New episode of our Changing Waters podcast: the Kelp Crisis & the Miracles of Macroalgae

What’s killing west coast kelp and what we stand to lose.

In the latest episode of Changing Waters, Global Ocean Health’s Deputy Director Julia Sanders interviews kelp guru, Dr. Tom Mumford from the Friday Harbor Laboratories, University of Washington in Seattle.   From Northern California to Southern Oregon, kelp is undergoing devastating losses, with 95% of kelp forests transformed into urchin barrens.   Tom explains what happened and the miraculous benefits kelp provides as an ecosystem engineer and as a source for new scientific discoveries.   From kelp-derived plastic you can eat, to wound care, from rediscovering how kelp can help farmers, to a critical contributor to biodiversity and marine food webs, there is much to be gained from kelp.  Catch this episode of Changing Waters and open your eyes to a miracle macroalgae and the struggle to keep it thriving in changing ocean conditions. 

New Puget Sound Kelp Conservation and Recovery Plan Released

A newly released comprehensive Puget Sound Kelp Conservation and Recovery Plan was released in May 2020, with participation from leading experts, organizations, agencies, and tribes. Kelp are a foundation species critical to the health of marine biodiversity, including important commercial fisheries. Devastating losses have occurred on the West Coast since the advent of the Warm Blob, and continuing marine heat waves are taking their toll. Puget Sound is feeling the loss as well, and this newly released plan provides background information and a roadmap to kelp conservation and recovery.

Background information: Extensive bull kelp losses in South and Central Puget Sound, along with localized declines throughout the region, are cause for concern for the health and stability of bull kelp and understory kelp forests in Puget Sound. Kelp forests provide a variety of direct and indirect services for nearshore marine habitats and human coastal populations. Kelp forests of Puget Sound are ecosystem foundations, like coral reefs and tropical rainforests, which supports diverse and productive communities. Like eelgrass, kelp ecosystems provide critical habitat that increases overall biodiversity and are important for many economically valuable threatened salmon species and endangered rockfish.

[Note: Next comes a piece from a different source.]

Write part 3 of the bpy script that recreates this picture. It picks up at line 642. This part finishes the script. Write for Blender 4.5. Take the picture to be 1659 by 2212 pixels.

Initiated in 2016 as part of the Puget Sound rockfish recovery effort, scientists and resource managers used a collaborative approach to review local science and policy relating to kelp forests. Coordinated action is needed to reverse downward trends in kelp populations by addressing both longstanding and emerging stressors. The Puget Sound Kelp Conservation and Recovery Plan provides a research and management framework for coordinated action to better understand kelp population dynamics and drivers of declines while also working to strengthen implementation and enforcement of protective measures. Successfully achieving kelp conservation and recovery will require a collaborative effort between our community of Tribes, managing entities, and stakeholders in Puget Sound.